<<<Life & death ain't fair, but our reactions to them tell us a lot about our own priorities as a society. What they say here is not so nice, and might be taken as an indication that some priorities could do with a change. >>>
Your priorities tell you that because one of the three who died worked for an investment bank and was a businesswoman she was worth more to society than the others.
And you know very little about what the other two did with their lives, and you know next to nothing about what kind of individuals any of the the three were, really. We know the most about John Kennedy, and what we know, or feel we know, is that he was a very decent, kind person who lived a relatively unassuming life (style; I can't bear to write the two words together!) and did many unpublicized good works. I suspect he lived much the life you would have lived if you found yourself rich tomorrow! He loved kayaking, for one thing! And white water rafting! (He was known for showing up at board meetings at which everyone else show up in a limo on his 10-speed bike.)

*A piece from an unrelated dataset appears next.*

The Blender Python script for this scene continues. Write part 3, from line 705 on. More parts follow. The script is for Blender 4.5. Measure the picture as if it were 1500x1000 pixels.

And the fact that millions of people felt close to one of the three individuals, having followed the lives of him and his family since he was a baby, and did not know the other two, or barely knew one and didn't know the other, is being brushed aside by you, and "because of who his father was" is being substituted for that fact.
And you are proposing that when human beings die, one should 'grade' them for mourning-worthiness, and proposing that one give the deceased a high mourning-grade not according to whether one had, or felt one had (the same thing, emotionally) a connection to, a long familiarity with, that person, but according to whether s/he was a successful bi-lingual international capitalist or wasn't.
At least that's what you have done yourself. A completely capitalist emotional calculus is being employed by you and offered as an improvement on the sentimentalist one now being exploited by the media.
Look, it's simple: The reason Lauren Gail Bissette was not mourned in a way reflective of her greater 'worth' to society, as judged by you according to your reading of her accomplishments in big business in China and having learned Chinese-as-a-second-language, was because she was unknown to, and therefore had not made her way into the hearts of, the mourners at issue. This was not true of Kennedy, and it was only somewhat less true of her sister.
[Edit: I know you didn't mean this; but it's what you said, essentially. I know I'm being tendentious, though.]